Instructions to follow
Reproduce the entries below in full, word for word.

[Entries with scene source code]
= = = =
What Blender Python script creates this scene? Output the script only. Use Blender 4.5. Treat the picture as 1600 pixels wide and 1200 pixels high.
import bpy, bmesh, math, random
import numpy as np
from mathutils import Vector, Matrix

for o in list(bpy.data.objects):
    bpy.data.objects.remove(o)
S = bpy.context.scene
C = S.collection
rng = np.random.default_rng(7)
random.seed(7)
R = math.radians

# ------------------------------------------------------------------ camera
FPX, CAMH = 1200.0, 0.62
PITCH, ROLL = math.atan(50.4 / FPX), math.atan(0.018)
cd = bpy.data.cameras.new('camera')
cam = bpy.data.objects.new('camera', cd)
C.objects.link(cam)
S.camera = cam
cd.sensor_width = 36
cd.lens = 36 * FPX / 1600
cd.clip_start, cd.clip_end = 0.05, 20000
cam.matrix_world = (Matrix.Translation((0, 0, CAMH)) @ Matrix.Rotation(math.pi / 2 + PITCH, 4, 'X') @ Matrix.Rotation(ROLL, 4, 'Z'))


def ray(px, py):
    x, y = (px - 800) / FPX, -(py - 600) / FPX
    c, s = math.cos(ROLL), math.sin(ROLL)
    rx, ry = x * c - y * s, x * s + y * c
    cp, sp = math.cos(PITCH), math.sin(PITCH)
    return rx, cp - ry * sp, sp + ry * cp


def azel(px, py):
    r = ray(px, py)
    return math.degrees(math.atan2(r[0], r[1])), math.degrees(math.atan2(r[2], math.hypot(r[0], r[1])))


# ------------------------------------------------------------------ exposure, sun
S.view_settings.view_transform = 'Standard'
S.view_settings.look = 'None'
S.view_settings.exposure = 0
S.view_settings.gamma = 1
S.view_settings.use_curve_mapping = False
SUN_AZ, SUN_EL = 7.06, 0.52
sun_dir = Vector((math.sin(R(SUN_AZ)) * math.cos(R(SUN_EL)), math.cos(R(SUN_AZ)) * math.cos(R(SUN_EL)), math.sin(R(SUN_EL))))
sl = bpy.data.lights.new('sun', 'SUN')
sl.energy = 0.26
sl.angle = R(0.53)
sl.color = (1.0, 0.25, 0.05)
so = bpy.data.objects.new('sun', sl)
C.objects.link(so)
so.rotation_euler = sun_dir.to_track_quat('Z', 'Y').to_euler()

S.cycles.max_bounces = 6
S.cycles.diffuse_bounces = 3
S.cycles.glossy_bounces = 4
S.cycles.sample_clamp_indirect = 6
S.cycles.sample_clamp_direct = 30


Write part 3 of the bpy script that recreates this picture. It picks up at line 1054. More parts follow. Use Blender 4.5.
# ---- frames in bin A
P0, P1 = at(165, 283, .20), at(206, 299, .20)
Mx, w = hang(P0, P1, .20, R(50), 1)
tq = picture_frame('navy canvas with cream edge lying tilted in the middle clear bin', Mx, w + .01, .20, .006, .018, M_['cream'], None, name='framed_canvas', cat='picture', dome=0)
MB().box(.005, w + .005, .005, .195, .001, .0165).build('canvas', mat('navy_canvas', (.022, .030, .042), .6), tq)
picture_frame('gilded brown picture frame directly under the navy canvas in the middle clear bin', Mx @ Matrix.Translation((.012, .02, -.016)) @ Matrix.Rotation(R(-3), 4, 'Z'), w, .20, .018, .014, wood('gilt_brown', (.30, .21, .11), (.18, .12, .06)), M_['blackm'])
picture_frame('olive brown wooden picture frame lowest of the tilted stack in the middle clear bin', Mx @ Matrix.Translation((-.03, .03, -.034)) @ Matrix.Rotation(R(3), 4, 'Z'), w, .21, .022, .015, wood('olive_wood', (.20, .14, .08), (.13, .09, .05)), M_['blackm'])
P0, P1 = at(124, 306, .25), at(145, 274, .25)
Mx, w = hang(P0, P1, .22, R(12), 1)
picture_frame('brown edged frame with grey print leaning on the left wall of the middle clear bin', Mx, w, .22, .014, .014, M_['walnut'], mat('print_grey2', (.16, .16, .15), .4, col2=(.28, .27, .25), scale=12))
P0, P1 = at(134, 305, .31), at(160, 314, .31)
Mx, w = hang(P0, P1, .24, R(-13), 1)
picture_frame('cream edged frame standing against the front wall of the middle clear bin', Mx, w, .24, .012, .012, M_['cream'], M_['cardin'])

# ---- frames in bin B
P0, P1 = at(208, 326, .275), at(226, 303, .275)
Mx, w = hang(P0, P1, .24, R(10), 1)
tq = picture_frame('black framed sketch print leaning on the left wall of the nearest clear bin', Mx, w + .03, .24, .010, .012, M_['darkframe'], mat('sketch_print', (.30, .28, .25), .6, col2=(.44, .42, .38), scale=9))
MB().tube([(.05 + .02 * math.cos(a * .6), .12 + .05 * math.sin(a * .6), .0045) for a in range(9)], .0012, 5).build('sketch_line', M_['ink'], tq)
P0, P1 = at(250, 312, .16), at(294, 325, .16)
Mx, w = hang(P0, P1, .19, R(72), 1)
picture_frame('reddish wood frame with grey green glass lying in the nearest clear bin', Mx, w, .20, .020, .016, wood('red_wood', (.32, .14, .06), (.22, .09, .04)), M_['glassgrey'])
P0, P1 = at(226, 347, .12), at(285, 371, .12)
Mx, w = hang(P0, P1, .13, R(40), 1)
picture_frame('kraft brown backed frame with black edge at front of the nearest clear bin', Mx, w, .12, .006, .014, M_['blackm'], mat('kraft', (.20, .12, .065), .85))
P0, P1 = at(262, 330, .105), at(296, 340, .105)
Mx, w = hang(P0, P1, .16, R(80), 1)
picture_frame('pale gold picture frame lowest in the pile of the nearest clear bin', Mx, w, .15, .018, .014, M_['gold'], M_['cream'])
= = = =
Complete response
What Blender Python script creates this scene? Output the script only. Use Blender 4.5. Treat the picture as 1600 pixels wide and 1200 pixels high.
import bpy, bmesh, math, random
import numpy as np
from mathutils import Vector, Matrix

for o in list(bpy.data.objects):
    bpy.data.objects.remove(o)
S = bpy.context.scene
C = S.collection
rng = np.random.default_rng(7)
random.seed(7)
R = math.radians

# ------------------------------------------------------------------ camera
FPX, CAMH = 1200.0, 0.62
PITCH, ROLL = math.atan(50.4 / FPX), math.atan(0.018)
cd = bpy.data.cameras.new('camera')
cam = bpy.data.objects.new('camera', cd)
C.objects.link(cam)
S.camera = cam
cd.sensor_width = 36
cd.lens = 36 * FPX / 1600
cd.clip_start, cd.clip_end = 0.05, 20000
cam.matrix_world = (Matrix.Translation((0, 0, CAMH)) @ Matrix.Rotation(math.pi / 2 + PITCH, 4, 'X') @ Matrix.Rotation(ROLL, 4, 'Z'))


def ray(px, py):
    x, y = (px - 800) / FPX, -(py - 600) / FPX
    c, s = math.cos(ROLL), math.sin(ROLL)
    rx, ry = x * c - y * s, x * s + y * c
    cp, sp = math.cos(PITCH), math.sin(PITCH)
    return rx, cp - ry * sp, sp + ry * cp


def azel(px, py):
    r = ray(px, py)
    return math.degrees(math.atan2(r[0], r[1])), math.degrees(math.atan2(r[2], math.hypot(r[0], r[1])))


# ------------------------------------------------------------------ exposure, sun
S.view_settings.view_transform = 'Standard'
S.view_settings.look = 'None'
S.view_settings.exposure = 0
S.view_settings.gamma = 1
S.view_settings.use_curve_mapping = False
SUN_AZ, SUN_EL = 7.06, 0.52
sun_dir = Vector((math.sin(R(SUN_AZ)) * math.cos(R(SUN_EL)), math.cos(R(SUN_AZ)) * math.cos(R(SUN_EL)), math.sin(R(SUN_EL))))
sl = bpy.data.lights.new('sun', 'SUN')
sl.energy = 0.26
sl.angle = R(0.53)
sl.color = (1.0, 0.25, 0.05)
so = bpy.data.objects.new('sun', sl)
C.objects.link(so)
so.rotation_euler = sun_dir.to_track_quat('Z', 'Y').to_euler()

S.cycles.max_bounces = 6
S.cycles.diffuse_bounces = 3
S.cycles.glossy_bounces = 4
S.cycles.sample_clamp_indirect = 6
S.cycles.sample_clamp_direct = 30


Write part 3 of the bpy script that recreates this picture. It picks up at line 1054. More parts follow. Use Blender 4.5.
# ---- frames in bin A
P0, P1 = at(165, 283, .20), at(206, 299, .20)
Mx, w = hang(P0, P1, .20, R(50), 1)
tq = picture_frame('navy canvas with cream edge lying tilted in the middle clear bin', Mx, w + .01, .20, .006, .018, M_['cream'], None, name='framed_canvas', cat='picture', dome=0)
MB().box(.005, w + .005, .005, .195, .001, .0165).build('canvas', mat('navy_canvas', (.022, .030, .042), .6), tq)
picture_frame('gilded brown picture frame directly under the navy canvas in the middle clear bin', Mx @ Matrix.Translation((.012, .02, -.016)) @ Matrix.Rotation(R(-3), 4, 'Z'), w, .20, .018, .014, wood('gilt_brown', (.30, .21, .11), (.18, .12, .06)), M_['blackm'])
picture_frame('olive brown wooden picture frame lowest of the tilted stack in the middle clear bin', Mx @ Matrix.Translation((-.03, .03, -.034)) @ Matrix.Rotation(R(3), 4, 'Z'), w, .21, .022, .015, wood('olive_wood', (.20, .14, .08), (.13, .09, .05)), M_['blackm'])
P0, P1 = at(124, 306, .25), at(145, 274, .25)
Mx, w = hang(P0, P1, .22, R(12), 1)
picture_frame('brown edged frame with grey print leaning on the left wall of the middle clear bin', Mx, w, .22, .014, .014, M_['walnut'], mat('print_grey2', (.16, .16, .15), .4, col2=(.28, .27, .25), scale=12))
P0, P1 = at(134, 305, .31), at(160, 314, .31)
Mx, w = hang(P0, P1, .24, R(-13), 1)
picture_frame('cream edged frame standing against the front wall of the middle clear bin', Mx, w, .24, .012, .012, M_['cream'], M_['cardin'])

# ---- frames in bin B
P0, P1 = at(208, 326, .275), at(226, 303, .275)
Mx, w = hang(P0, P1, .24, R(10), 1)
tq = picture_frame('black framed sketch print leaning on the left wall of the nearest clear bin', Mx, w + .03, .24, .010, .012, M_['darkframe'], mat('sketch_print', (.30, .28, .25), .6, col2=(.44, .42, .38), scale=9))
MB().tube([(.05 + .02 * math.cos(a * .6), .12 + .05 * math.sin(a * .6), .0045) for a in range(9)], .0012, 5).build('sketch_line', M_['ink'], tq)
P0, P1 = at(250, 312, .16), at(294, 325, .16)
Mx, w = hang(P0, P1, .19, R(72), 1)
picture_frame('reddish wood frame with grey green glass lying in the nearest clear bin', Mx, w, .20, .020, .016, wood('red_wood', (.32, .14, .06), (.22, .09, .04)), M_['glassgrey'])
P0, P1 = at(226, 347, .12), at(285, 371, .12)
Mx, w = hang(P0, P1, .13, R(40), 1)
picture_frame('kraft brown backed frame with black edge at front of the nearest clear bin', Mx, w, .12, .006, .014, M_['blackm'], mat('kraft', (.20, .12, .065), .85))
P0, P1 = at(262, 330, .105), at(296, 340, .105)
Mx, w = hang(P0, P1, .16, R(80), 1)
picture_frame('pale gold picture frame lowest in the pile of the nearest clear bin', Mx, w, .15, .018, .014, M_['gold'], M_['cream'])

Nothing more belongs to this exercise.